Rows from a 3D scene dataset:
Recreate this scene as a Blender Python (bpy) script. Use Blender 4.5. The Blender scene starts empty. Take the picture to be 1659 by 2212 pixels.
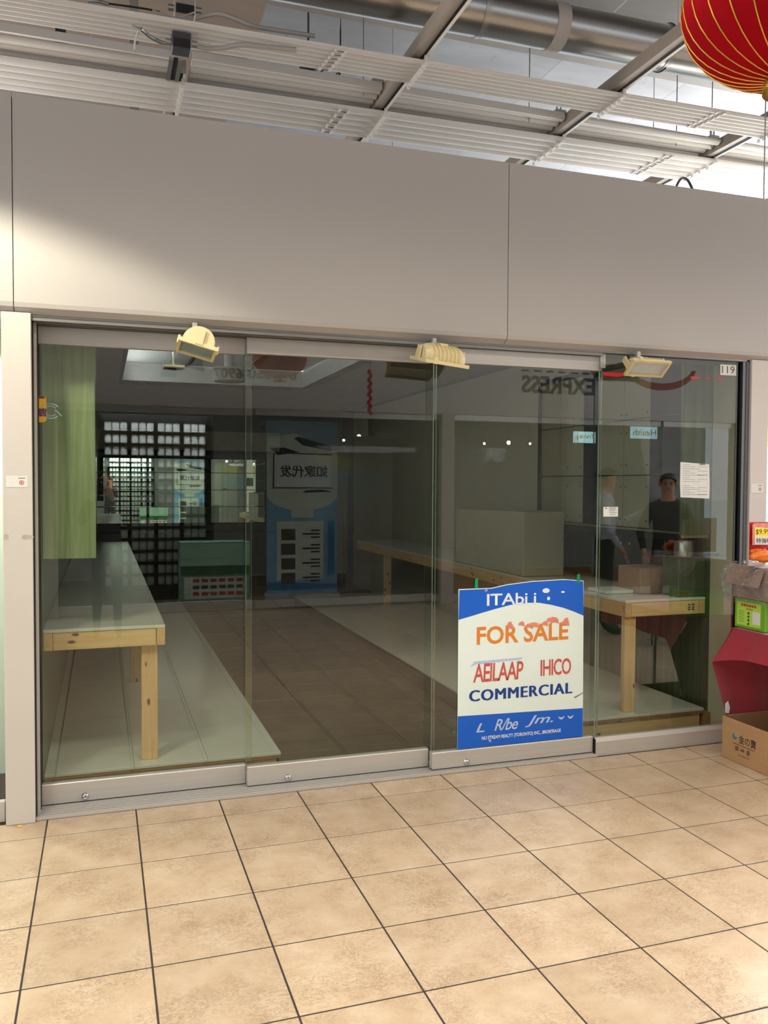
import bpy, bmesh, math, random
from mathutils import Vector, Matrix, noise
random.seed(7)
R = math.radians
S = bpy.context.scene
COL = S.collection
# ------------------------------------------------------------------ camera
F_PX, YAW, PITCH, ROLL = 1811.54, 0.324924, -0.033449, 0.0051337
CAM = Vector((0.25018, -4.40246, 1.59045))
cy, sy, cp, sp = math.cos(YAW), math.sin(YAW), math.cos(PITCH), math.sin(PITCH)
FW = Vector((sy * cp, cy * cp, sp)); RT0 = Vector((cy, -sy, 0)); UP0 = RT0.cross(FW)
RT = RT0 * math.cos(ROLL) + UP0 * math.sin(ROLL); UP = UP0 * math.cos(ROLL) - RT0 * math.sin(ROLL)
cd = bpy.data.cameras.new('camera'); cam = bpy.data.objects.new('camera', cd); COL.objects.link(cam)
cd.sensor_fit = 'VERTICAL'; cd.sensor_height = 36; cd.lens = 36 * F_PX / 2212
cd.clip_start = 0.02; cd.clip_end = 200
cam.matrix_world = Matrix(((RT.x, UP.x, -FW.x, CAM.x), (RT.y, UP.y, -FW.y, CAM.y), (RT.z, UP.z, -FW.z, CAM.z), (0, 0, 0, 1)))
S.camera = cam
def ray(px, py): return FW * F_PX + RT * (px - 829.5) - UP * (py - 1106)
def aty(px, py, Y): d = ray(px, py); return CAM + d * ((Y - CAM.y) / d.y)
def atx(px, py, X): d = ray(px, py); return CAM + d * ((X - CAM.x) / d.x)
def atz(px, py, Z): d = ray(px, py); return CAM + d * ((Z - CAM.z) / d.z)
# ------------------------------------------------------------------ world, lamps, exposure
S.view_settings.view_transform = 'Standard'; S.view_settings.look = 'None'
S.view_settings.gamma = 1; S.view_settings.use_curve_mapping = False
S.view_settings.exposure = 0.13
S.cycles.max_bounces = 14; S.cycles.transparent_max_bounces = 32; S.cycles.glossy_bounces = 8; S.cycles.diffuse_bounces = 4
S.cycles.sample_clamp_indirect = 6
S.cycles.caustics_reflective = False; S.cycles.caustics_refractive = False
W = bpy.data.worlds.new('world'); S.world = W; W.use_nodes = True
W.node_tree.nodes['Background'].inputs[0].default_value = (0.86, 0.93, 1.0, 1)
W.node_tree.nodes['Background'].inputs[1].default_value = 1.35
def lamp(name, kind, loc, target, power, color, size=(1, 1), spot=None, blend=0.3, radius=0.1, spread=None):
    d = bpy.data.lights.new(name, kind); d.energy = power; d.color = color
    if kind == 'AREA':
        d.shape = 'RECTANGLE'; d.size, d.size_y = size
        if spread: d.spread = R(spread)
    else:
        d.shadow_soft_size = radius
    if kind == 'SPOT': d.spot_size = R(spot); d.spot_blend = blend
    o = bpy.data.objects.new(name, d); COL.objects.link(o); o.location = loc
    v = Vector(target) - Vector(loc); o.rotation_euler = v.to_track_quat('-Z', 'Y').to_euler()
    return o
lamp('corridor_light', 'AREA', (1.6, -2.7, 4.3), (1.6, -2.7, 0), 168, (1.0, 0.90, 0.77), (8.0, 0.7), spread=125)
lamp('corridor_downlight', 'SPOT', (-0.5, -1.15, 3.17), (-0.5, -1.1, 0), 100, (1.0, 0.92, 0.72), spot=136, blend=0.12, radius=0.10)
lamp('clerestory_light', 'AREA', (8.8, 2.4, 3.1), (3.5, 0.8, 4.3), 1150, (0.92, 0.96, 1.0), (3.0, 2.0))
lamp('added_plenum_fill', 'AREA', (-2.6, 0.9, 3.45), (1.0, 0.5, 4.1), 62, (1.0, 0.72, 0.48), (1.2, 0.8))  # added warm fill for the left slats, not a known lamp
lamp('mall_end_light', 'AREA', (10.5, -3.4, 2.6), (2.0, -2.4, 0.6), 130, (1.0, 0.93, 0.93), (3.0, 2.6))
lamp('added_floor_fill', 'AREA', (7.5, -1.6, 3.0), (2.2, -2.2, 0.0), 26, (0.95, 0.95, 1.0), (1.6, 1.0), spread=56)  # added fill out of view, whitens the floor at the right
lamp('added_shop_fill', 'AREA', (1.55, 2.2, 2.97), (1.55, 2.2, 0), 6, (1.0, 0.96, 0.86), (1.4, 1.6))  # added weak fill to lift the dark shop interior, no fixture there
lamp('added_coffer_uplight', 'AREA', (0.53, 3.6, 2.77), (0.9, 3.6, 3.0), 11, (0.95, 0.97, 1.0), (4.4, 0.08))  # invented uplight, added to brighten the inside of the coffer
lamp('neighbour_right_light', 'AREA', (5.7, 0.85, 2.56), (4.9, -0.9, 0), 210, (1.0, 0.97, 0.95), (2.2, 0.9))
lamp('neighbour_left_light', 'AREA', (-1.2, 0.3, 2.25), (-1.2, 0.5, 0.6), 45, (1.0, 0.98, 0.9), (1.8, 0.3))
lamp('opposite_shop_light', 'AREA', (1.1, -6.6, 2.74), (1.1, -7.0, 1.0), 175, (0.95, 0.98, 1.0), (3.2, 0.4))
lamp('opposite_hall_light', 'AREA', (6.2, -7.4, 2.74), (6.2, -7.8, 0), 190, (1.0, 0.95, 0.86), (3.0, 1.0))

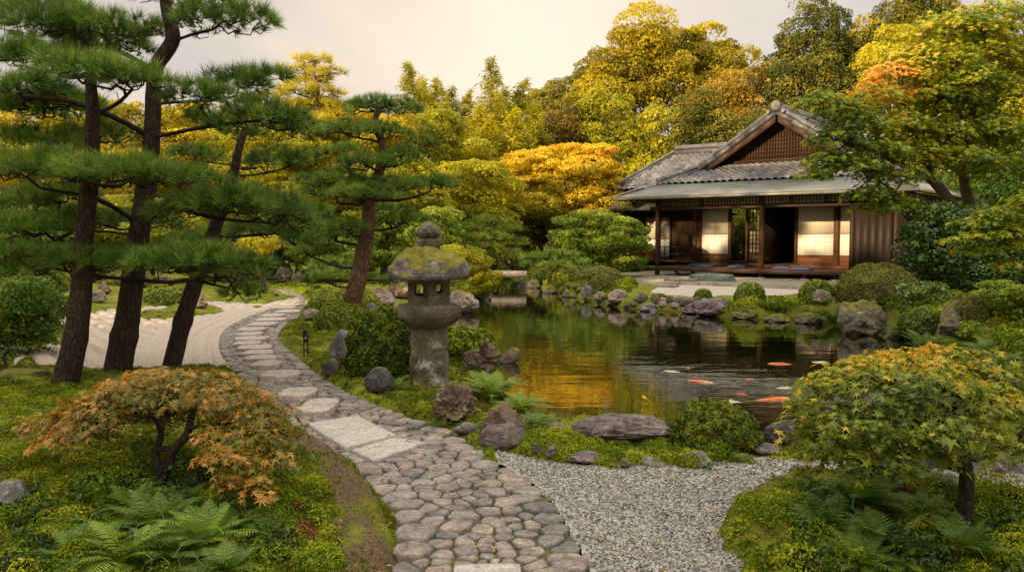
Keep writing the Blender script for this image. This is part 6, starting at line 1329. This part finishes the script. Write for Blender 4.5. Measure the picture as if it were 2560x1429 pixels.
B('leafy_bush', 'leafy undergrowth between the big clipped dome and the small fresh shrub', 18, 2115, [(2110, 735, 26, 18), (2140, 745, 20, 14)], GRN, .06, .13, flat=.8, tone=.6, trunk=.03, cat='bush', dens=1.3)
B('broadleaf_bush', 'broad-leaved green bush at the left edge of the raked gravel', 10.6, 55, [(60, 760, 60, 34), (20, 790, 60, 44), (90, 805, 40, 30), (40, 850, 70, 26)], GRN, .055, .14, flat=.7, tone=.55, trunk=.03, cat='bush', dens=1.5, tpl=LEAF)
B('broadleaf_bush', 'low dark sprig with small leaves at the left edge below the bush', 9.0, 10, [(20, 875, 36, 10), (-10, 895, 40, 16)], DGR, .05, .09, flat=.6, tone=.6, trunk=.02, cat='bush', dens=1.4, tpl=LEAF)
B('broadleaf_bush', 'bushy green plant behind the pinkish rock at left', 14, 120, [(110, 715, 50, 22), (60, 700, 60, 30), (150, 690, 40, 20)], GRN, .07, .17, flat=.7, tone=.65, trunk=.03, cat='bush', dens=1.3)
B('broadleaf_bush', 'green foliage mass high at the left edge behind the near pines', 13, -40, [(-20, 560, 60, 60), (10, 640, 60, 40)], GRN, .08, .2, flat=.7, tone=.6, trunk=.04, cat='bush')
# far wood and an added shade belt
def wood(nm, boxes, mat, lab_, leaf=.5):
    PP_, NN_ = [], []
    for x0, x1, y0, y1, z0, z1, n in boxes:
        n = int(n); p = np.c_[rng.uniform(x0, x1, n), rng.uniform(y0, y1, n), rng.random(n)]; hh_ = (.62+.38*fbm(np.c_[p[:, 0]*.16, p[:, 1]*.16], 3, 9)); c = np.floor(p[:, :2]/1.6); j = .5*_h(c[:, 0].astype(int), c[:, 1].astype(int), np.zeros(n, int), 4)
        p[:, 2] = z0+(z1-z0)*np.clip(hh_+j*.3, .1, 1)*(1-p[:, 2]**2); p += .5*np.stack([noise(p*1.1, 1), noise(p*1.1, 2), noise(p*1.1, 3)], 1); PP_.append(p); NN_.append(rng.normal(size=(n, 3))+[0, -.6, .8])
    P = np.concatenate(PP_); N = np.concatenate(NN_); v, f, r = leaves(P, N, leaf, .5, LEAFQ, np.clip(.4+.35*noise(P*.25, 5)+rng.normal(0, .15, len(P)), 0, 1)); o = mk(nm, v, f, mat, rnd=r); tag(o, lab_, None, kind='stuff'); return o
wood('woodland', [(-55, 75, 62, 74, 1, 11.5, 60000)], OLV, 'dark far wood closing the view behind the garden trees')
wood('hedge_belt', [(-26, 26, 39.5, 41, 0, 4.2, 26000)], OLV, 'dark undergrowth below the garden trees', .26)
wood('shade_belt', [(-26, -21, -26, -2.5, .5, 15.5, 30000), (-26, -21, -2.5, 11, .5, 15.5, 1500), (-26, -21, 11, 15, .5, 15.5, 1500)], OLV, 'unseen leaf belt added beyond the left edge of the view to shade the garden', .7)  # unseen leaves added to block the sun, thinned to let it reach the house
# ================================================================== FERNS, MOSS, KOI
FR1 = leafmat('fern_frond', [(0.022, 0.042, 0.006), (0.060, 0.105, 0.010), (0.12, 0.18, 0.014), (0.22, 0.27, 0.025)], .3, rough=.5, spec=.35, bamt=.3)
def frond(L, seed, npair=22):
    r = np.random.default_rng(seed); n = npair; t = np.linspace(0, 1, n+6); el0 = r.uniform(.95, 1.35); curl = r.uniform(1.3, 2.0); ang = el0-curl*t; dx = np.cos(ang); dz = np.sin(ang); X = np.r_[0, np.cumsum(dx[:-1])]*L/(n+5); Z = np.r_[0, np.cumsum(dz[:-1])]*L/(n+5); side = r.normal(0, .08)*X*X
    V, F = [], []; w = .004
    for i in range(len(t)-1):
        k = len(V); V += [(X[i], side[i]-w, Z[i]), (X[i], side[i]+w, Z[i]), (X[i+1], side[i+1]+w, Z[i+1]), (X[i+1], side[i+1]-w, Z[i+1])]; F += [(k, k+1, k+2), (k, k+2, k+3)]
    for i in range(4, len(t)-1):
        u = (i-4)/(n+1); pl_ = L*.24*max(.05, (sin(pi*min(1, u*1.1+.18)))**.8)*(1-.35*u); wd = L/(n+5)*.38
        for s in (-1, 1):
            a = radians(68-18*u)+r.normal(0, .05); d = np.array([cos(a), s*sin(a), 0]); d[2] = -.22+r.normal(0, .05); e = np.array([1, 0, 0]); o = np.array([X[i], side[i], Z[i]]); T = np.array([dx[i], 0, dz[i]]); dd = T*cos(a)+np.array([0, s*sin(a), 0])+np.array([0, 0, -.18]); k = len(V)
            V += [tuple(o-T*wd*.5), tuple(o+dd*pl_*.45-T*wd*.95), tuple(o+dd*pl_), tuple(o+dd*pl_*.5+T*wd*.75), tuple(o+T*wd*.5)]
            F += [(k, k+1, k+3), (k+1, k+2, k+3), (k, k+3, k+4)]
    return np.array(V), np.array(F)
FRT = [frond(1.0, k) for k in range(5)]
def fern(px, py, wpx, label, n=11, Y=None, mat=FR1, tone=.5, group=None, az=None, spread=pi, up=0):
    p = at_px(px, py, Y); L = wpx/2000*p[1]*.80; VV, FF, RR, off = [], [], [], 0; a0 = rng.uniform(0, 6)
    for k in range(n):
        a = (a0+k*2.399 if az is None else az+rng.uniform(-spread, spread)/1.0); tv, tf = FRT[rng.integers(0, 5)]; s = L*rng.uniform(.75, 1.15); tl_ = rng.uniform(-.25, .35)+up
        R1 = np.array([[cos(tl_), 0, -sin(tl_)], [0, 1, 0], [sin(tl_), 0, cos(tl_)]]); R2 = np.array([[cos(a), -sin(a), 0], [sin(a), cos(a), 0], [0, 0, 1]]); v = (tv*s)@(R2@R1).T
        VV.append(v); FF.append(tf+off); off += len(v); RR.append(np.clip(tone+rng.normal(0, .12)+rng.normal(0, .06, len(tf)), 0, 1))
    o = mk('fern', np.concatenate(VV), np.concatenate(FF), mat, rnd=np.concatenate(RR)); o.location = (p[0], p[1], p[2]-.01); tag(o, label, 'fern', group); return o
for px, py, w, lb_ in [(1235, 1000, 170, 'big arching fern right of the lantern shaft'), (1300, 1035, 150, 'fern hanging toward the pond right of the big arching one'), (1190, 985, 110, 'fern between the lantern and the jagged rock'), (1345, 1072, 110, 'low fern at the left end of the flat slab rock'),
                      (985, 975, 90, 'dark fern left of the lantern shaft'), (1095, 1075, 80, 'small fern in front of the craggy lantern rock'), (1180, 1080, 60, 'tiny star-like fern below the craggy lantern rock'),
                      (395, 1330, 230, 'fern under the orange maple trunk'), (310, 1420, 260, 'bright fern frond cluster at the bottom edge lower left'), (510, 1370, 250, 'wide fern right of the bright bottom cluster'), (600, 1330, 150, 'fern beside the red-brown moss at lower left'), (330, 1280, 150, 'upright fern left of the orange maple trunk'), (450, 1270, 150, 'dark fern behind the orange maple trunk'), (560, 1440, 180, 'fern at the bottom edge left of the bare soil strip'),
                      (2160, 1270, 240, 'large fern on the moss island under the near right maple'), (2230, 1400, 250, 'fern hanging over the bottom edge on the right moss island'), (2080, 1330, 190, 'left fern on the right moss island'), (2300, 1300, 170, 'fern just left of the near right maple trunk'), (2340, 1220, 120, 'fern behind the near right maple trunk'), (200, 1400, 200, 'dark fern nearest the lower left corner'), (670, 1350, 130, 'small fern beside the soil strip at lower left'), (2400, 1390, 200, 'fern right of the near right maple foot'), (2150, 1420, 200, 'fern at the bottom edge on the left of the right moss island'), (420, 1400, 200, 'fern in the middle of the lower left fern bed'),
                      (2085, 815, 110, 'fern tumbling to the water left of the cliff-like rock'), (2035, 800, 90, 'fern at the waterline left of the tumbling one'), (2130, 800, 80, 'small fern against the cliff-like rock'), (2275, 850, 120, 'fern right of the cliff-like rock'), (2320, 890, 140, 'large fern hanging over the right shore'), (2400, 900, 120, 'fern below the yellow moss capped rock'), (2290, 790, 90, 'fern above the right shore under the dark shrub'), (2480, 900, 140, 'fern at the right edge above the orange maple'),
                      (1385, 730, 60, 'fern on the bank between the bridge and the low hedge'), (1430, 728, 56, 'fern left of the round shrub on the moss point'), (1345, 715, 50, 'fern at the right bridge end over the water'), (1610, 745, 40, 'grassy fern at the top of the stone wall')]:
    fern(px, py, w, lb_, n=int(13+w/16), tone=.62 if 'bright' in lb_ or 'arching' in lb_ else .36)
# moss tufts
m = M('moss_tuft'); geo = m.n('ShaderNodeNewGeometry'); mid = m.noise(5, 5, 0.7, vec=geo.outputs['Position']); bg_ = m.noise(.9, 4, 0.6, vec=geo.outputs['Position'])
c = m.ramp(m.math('ADD', m.math('MULTIPLY', m.attr(), .5), m.math('MULTIPLY', mid, .55)), [(0.2, (0.022, 0.042, 0.005)), (0.42, (0.075, 0.130, 0.008)), (0.6, (0.18, 0.215, 0.012)), (0.8, (0.34, 0.32, 0.02))])
c = m.mix(m.ramp(bg_, [(0.50, 0.0), (0.68, 0.65)]), c, m.mix(m.attr(), (0.11, 0.08, 0.012), (0.30, 0.24, 0.02)))
tl_ = m.n('ShaderNodeBsdfTranslucent'); m.L(c, tl_.inputs[0]); ms = m.n('ShaderNodeMixShader'); ms.inputs[0].default_value = .3; m.L(m.bsdf(c, .8, .15), ms.inputs[1]); m.L(tl_.outputs[0], ms.inputs[2]); MT = m.done(ms.outputs[0])
tv, tf = tuft(8, (.15, 1.15), .075, 77)
N = 420000; Y = 2.7+(rng.random(N)**1.6)*13; X = rng.uniform(-1, 1, N)*(Y*.68+.3); P = np.c_[X, Y]
inner = (sdf(GRAV_L, P) > .02) | (sdf(ISL, P) < 0) ; inner &= (sdf(GRAV_R, P) > .03) & (sdf(PATH, P) > .0) & (sdf(POND, P) > .12)
for sp_ in (GRAV_H,): inner &= sdf(sp_, P) > .02
inner &= (sdf(SOIL, P) > .02) | (rng.random(N) < .10); br = noise(np.c_[P*1.7], 55); inner &= (rng.random(N) < .95-.75*sstep(.25, .5, br)); P = P[inner]; z = Hz(P[:, 0], P[:, 1]); nr_ = (P[:, 1] < 14)
z = z+np.where(nr_, lumpf(P, z), 0)
n = len(P); size = .027*np.clip(1+.75*fbm(P*4.5, 2, 8), .25, 2.2)*(P[:, 1]/6)**.3
V, F, r = scatter(tv, tf, np.c_[P, z-.002], quatrot(n, np.c_[rng.normal(0, .25, (n, 2)), np.ones(n)]), size, rng.random(n)); o = mk('moss_tufts', V, F, MT, rnd=r); tag(o, 'short green and gold moss covering the ground beside path and pond', None, kind='stuff'); print('tufts', n)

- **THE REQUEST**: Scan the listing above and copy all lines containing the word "pixels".

- **FULL OUTPUT**:
Recreate this scene as a Blender Python (bpy) script. Use Blender 4.5. The Blender scene starts empty. Take the picture to be 1659 by 2212 pixels.
Keep writing the Blender script for this image. This is part 6, starting at line 1329. This part finishes the script. Write for Blender 4.5. Measure the picture as if it were 2560x1429 pixels.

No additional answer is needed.